- **TO BE DONE**
Give the listing again exactly, omitting its images.
────────
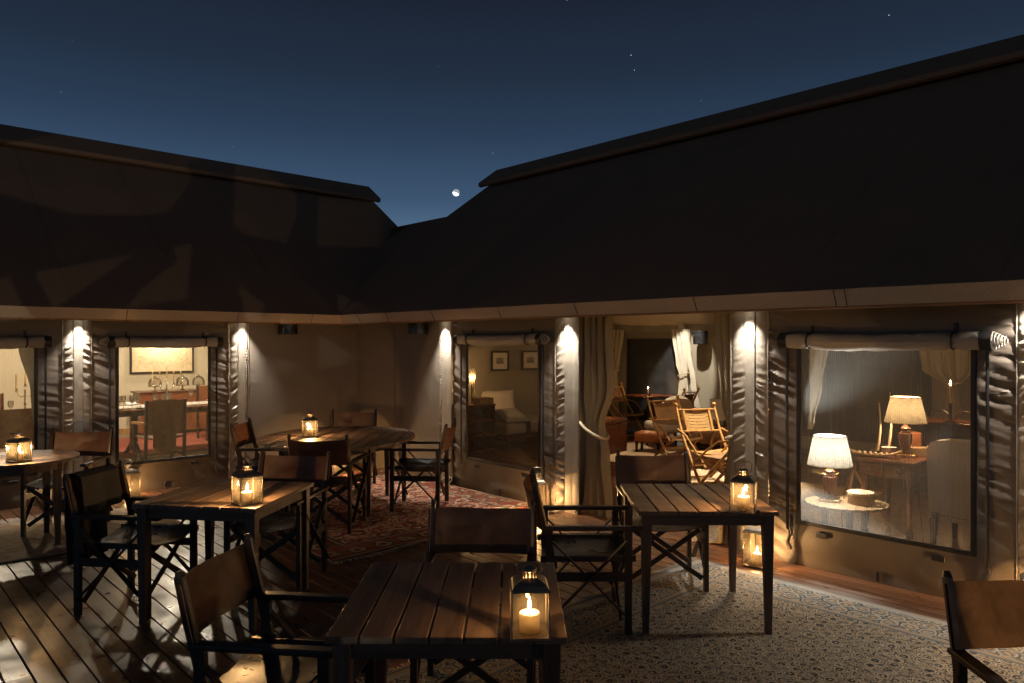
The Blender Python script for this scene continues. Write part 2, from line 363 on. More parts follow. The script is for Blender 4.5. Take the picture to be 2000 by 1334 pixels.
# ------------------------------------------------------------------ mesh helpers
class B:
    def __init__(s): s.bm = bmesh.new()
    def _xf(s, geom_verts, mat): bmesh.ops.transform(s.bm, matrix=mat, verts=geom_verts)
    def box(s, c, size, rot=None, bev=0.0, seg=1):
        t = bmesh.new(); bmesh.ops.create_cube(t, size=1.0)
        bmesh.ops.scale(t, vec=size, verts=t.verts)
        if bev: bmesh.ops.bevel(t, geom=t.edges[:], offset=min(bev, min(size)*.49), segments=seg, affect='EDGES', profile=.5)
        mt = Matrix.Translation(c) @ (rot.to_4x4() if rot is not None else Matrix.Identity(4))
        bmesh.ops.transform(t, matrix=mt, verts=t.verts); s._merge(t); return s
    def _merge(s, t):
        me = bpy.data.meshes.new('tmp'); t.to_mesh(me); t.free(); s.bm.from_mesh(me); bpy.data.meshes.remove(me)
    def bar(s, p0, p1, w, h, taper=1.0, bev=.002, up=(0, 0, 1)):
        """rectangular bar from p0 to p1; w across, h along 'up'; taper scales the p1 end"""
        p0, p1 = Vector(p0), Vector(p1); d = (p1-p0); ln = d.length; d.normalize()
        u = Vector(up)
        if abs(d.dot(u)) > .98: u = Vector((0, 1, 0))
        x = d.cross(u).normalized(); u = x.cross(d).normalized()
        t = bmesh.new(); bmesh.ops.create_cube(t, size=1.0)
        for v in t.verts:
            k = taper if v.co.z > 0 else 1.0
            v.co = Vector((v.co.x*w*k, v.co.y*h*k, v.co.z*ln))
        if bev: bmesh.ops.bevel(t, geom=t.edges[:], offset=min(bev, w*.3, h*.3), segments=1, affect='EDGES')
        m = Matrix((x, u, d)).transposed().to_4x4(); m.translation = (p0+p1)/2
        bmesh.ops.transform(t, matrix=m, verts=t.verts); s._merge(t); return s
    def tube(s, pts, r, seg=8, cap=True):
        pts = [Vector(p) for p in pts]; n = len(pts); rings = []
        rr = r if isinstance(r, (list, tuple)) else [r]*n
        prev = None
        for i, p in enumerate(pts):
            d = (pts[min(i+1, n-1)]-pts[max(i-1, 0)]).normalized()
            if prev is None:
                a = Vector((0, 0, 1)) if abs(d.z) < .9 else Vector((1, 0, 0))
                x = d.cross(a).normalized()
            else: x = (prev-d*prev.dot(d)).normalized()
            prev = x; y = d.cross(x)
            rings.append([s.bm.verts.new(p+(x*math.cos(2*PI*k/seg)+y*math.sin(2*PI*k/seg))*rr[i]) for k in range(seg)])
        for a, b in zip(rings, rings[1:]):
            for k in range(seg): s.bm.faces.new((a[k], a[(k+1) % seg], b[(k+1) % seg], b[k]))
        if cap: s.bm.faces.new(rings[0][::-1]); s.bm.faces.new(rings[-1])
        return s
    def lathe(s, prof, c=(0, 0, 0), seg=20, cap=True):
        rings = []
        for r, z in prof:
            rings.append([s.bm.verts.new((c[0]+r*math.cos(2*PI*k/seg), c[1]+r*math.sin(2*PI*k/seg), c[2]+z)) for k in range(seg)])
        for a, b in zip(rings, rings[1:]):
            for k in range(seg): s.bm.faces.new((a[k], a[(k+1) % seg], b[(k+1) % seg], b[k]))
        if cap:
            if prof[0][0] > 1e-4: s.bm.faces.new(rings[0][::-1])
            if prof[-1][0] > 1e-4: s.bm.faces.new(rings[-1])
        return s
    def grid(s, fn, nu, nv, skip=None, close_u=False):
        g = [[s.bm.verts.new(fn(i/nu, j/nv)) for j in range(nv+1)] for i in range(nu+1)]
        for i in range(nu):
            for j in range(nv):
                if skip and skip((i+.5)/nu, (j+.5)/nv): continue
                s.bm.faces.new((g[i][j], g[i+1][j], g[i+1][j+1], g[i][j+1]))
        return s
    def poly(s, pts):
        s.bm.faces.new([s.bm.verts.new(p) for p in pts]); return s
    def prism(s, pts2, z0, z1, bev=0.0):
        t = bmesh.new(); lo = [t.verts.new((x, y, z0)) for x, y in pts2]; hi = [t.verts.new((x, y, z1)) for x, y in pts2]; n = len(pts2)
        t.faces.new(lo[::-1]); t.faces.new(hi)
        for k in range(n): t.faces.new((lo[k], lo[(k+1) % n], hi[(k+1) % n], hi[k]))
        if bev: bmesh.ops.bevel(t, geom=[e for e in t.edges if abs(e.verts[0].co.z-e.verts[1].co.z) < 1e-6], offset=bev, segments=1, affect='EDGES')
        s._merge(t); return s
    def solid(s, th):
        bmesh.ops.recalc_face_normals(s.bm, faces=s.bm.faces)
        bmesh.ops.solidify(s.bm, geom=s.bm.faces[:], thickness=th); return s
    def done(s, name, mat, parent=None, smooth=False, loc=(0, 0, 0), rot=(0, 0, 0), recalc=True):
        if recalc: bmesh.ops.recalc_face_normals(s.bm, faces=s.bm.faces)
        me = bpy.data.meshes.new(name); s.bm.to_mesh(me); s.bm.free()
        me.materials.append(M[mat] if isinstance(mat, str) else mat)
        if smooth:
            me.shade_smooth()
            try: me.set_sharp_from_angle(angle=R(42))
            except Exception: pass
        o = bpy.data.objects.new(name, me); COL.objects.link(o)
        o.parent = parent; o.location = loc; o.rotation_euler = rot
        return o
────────
- **WRITTEN RESPONSE**
The Blender Python script for this scene continues. Write part 2, from line 363 on. More parts follow. The script is for Blender 4.5. Take the picture to be 2000 by 1334 pixels.
# ------------------------------------------------------------------ mesh helpers
class B:
    def __init__(s): s.bm = bmesh.new()
    def _xf(s, geom_verts, mat): bmesh.ops.transform(s.bm, matrix=mat, verts=geom_verts)
    def box(s, c, size, rot=None, bev=0.0, seg=1):
        t = bmesh.new(); bmesh.ops.create_cube(t, size=1.0)
        bmesh.ops.scale(t, vec=size, verts=t.verts)
        if bev: bmesh.ops.bevel(t, geom=t.edges[:], offset=min(bev, min(size)*.49), segments=seg, affect='EDGES', profile=.5)
        mt = Matrix.Translation(c) @ (rot.to_4x4() if rot is not None else Matrix.Identity(4))
        bmesh.ops.transform(t, matrix=mt, verts=t.verts); s._merge(t); return s
    def _merge(s, t):
        me = bpy.data.meshes.new('tmp'); t.to_mesh(me); t.free(); s.bm.from_mesh(me); bpy.data.meshes.remove(me)
    def bar(s, p0, p1, w, h, taper=1.0, bev=.002, up=(0, 0, 1)):
        """rectangular bar from p0 to p1; w across, h along 'up'; taper scales the p1 end"""
        p0, p1 = Vector(p0), Vector(p1); d = (p1-p0); ln = d.length; d.normalize()
        u = Vector(up)
        if abs(d.dot(u)) > .98: u = Vector((0, 1, 0))
        x = d.cross(u).normalized(); u = x.cross(d).normalized()
        t = bmesh.new(); bmesh.ops.create_cube(t, size=1.0)
        for v in t.verts:
            k = taper if v.co.z > 0 else 1.0
            v.co = Vector((v.co.x*w*k, v.co.y*h*k, v.co.z*ln))
        if bev: bmesh.ops.bevel(t, geom=t.edges[:], offset=min(bev, w*.3, h*.3), segments=1, affect='EDGES')
        m = Matrix((x, u, d)).transposed().to_4x4(); m.translation = (p0+p1)/2
        bmesh.ops.transform(t, matrix=m, verts=t.verts); s._merge(t); return s
    def tube(s, pts, r, seg=8, cap=True):
        pts = [Vector(p) for p in pts]; n = len(pts); rings = []
        rr = r if isinstance(r, (list, tuple)) else [r]*n
        prev = None
        for i, p in enumerate(pts):
            d = (pts[min(i+1, n-1)]-pts[max(i-1, 0)]).normalized()
            if prev is None:
                a = Vector((0, 0, 1)) if abs(d.z) < .9 else Vector((1, 0, 0))
                x = d.cross(a).normalized()
            else: x = (prev-d*prev.dot(d)).normalized()
            prev = x; y = d.cross(x)
            rings.append([s.bm.verts.new(p+(x*math.cos(2*PI*k/seg)+y*math.sin(2*PI*k/seg))*rr[i]) for k in range(seg)])
        for a, b in zip(rings, rings[1:]):
            for k in range(seg): s.bm.faces.new((a[k], a[(k+1) % seg], b[(k+1) % seg], b[k]))
        if cap: s.bm.faces.new(rings[0][::-1]); s.bm.faces.new(rings[-1])
        return s
    def lathe(s, prof, c=(0, 0, 0), seg=20, cap=True):
        rings = []
        for r, z in prof:
            rings.append([s.bm.verts.new((c[0]+r*math.cos(2*PI*k/seg), c[1]+r*math.sin(2*PI*k/seg), c[2]+z)) for k in range(seg)])
        for a, b in zip(rings, rings[1:]):
            for k in range(seg): s.bm.faces.new((a[k], a[(k+1) % seg], b[(k+1) % seg], b[k]))
        if cap:
            if prof[0][0] > 1e-4: s.bm.faces.new(rings[0][::-1])
            if prof[-1][0] > 1e-4: s.bm.faces.new(rings[-1])
        return s
    def grid(s, fn, nu, nv, skip=None, close_u=False):
        g = [[s.bm.verts.new(fn(i/nu, j/nv)) for j in range(nv+1)] for i in range(nu+1)]
        for i in range(nu):
            for j in range(nv):
                if skip and skip((i+.5)/nu, (j+.5)/nv): continue
                s.bm.faces.new((g[i][j], g[i+1][j], g[i+1][j+1], g[i][j+1]))
        return s
    def poly(s, pts):
        s.bm.faces.new([s.bm.verts.new(p) for p in pts]); return s
    def prism(s, pts2, z0, z1, bev=0.0):
        t = bmesh.new(); lo = [t.verts.new((x, y, z0)) for x, y in pts2]; hi = [t.verts.new((x, y, z1)) for x, y in pts2]; n = len(pts2)
        t.faces.new(lo[::-1]); t.faces.new(hi)
        for k in range(n): t.faces.new((lo[k], lo[(k+1) % n], hi[(k+1) % n], hi[k]))
        if bev: bmesh.ops.bevel(t, geom=[e for e in t.edges if abs(e.verts[0].co.z-e.verts[1].co.z) < 1e-6], offset=bev, segments=1, affect='EDGES')
        s._merge(t); return s
    def solid(s, th):
        bmesh.ops.recalc_face_normals(s.bm, faces=s.bm.faces)
        bmesh.ops.solidify(s.bm, geom=s.bm.faces[:], thickness=th); return s
    def done(s, name, mat, parent=None, smooth=False, loc=(0, 0, 0), rot=(0, 0, 0), recalc=True):
        if recalc: bmesh.ops.recalc_face_normals(s.bm, faces=s.bm.faces)
        me = bpy.data.meshes.new(name); s.bm.to_mesh(me); s.bm.free()
        me.materials.append(M[mat] if isinstance(mat, str) else mat)
        if smooth:
            me.shade_smooth()
            try: me.set_sharp_from_angle(angle=R(42))
            except Exception: pass
        o = bpy.data.objects.new(name, me); COL.objects.link(o)
        o.parent = parent; o.location = loc; o.rotation_euler = rot
        return o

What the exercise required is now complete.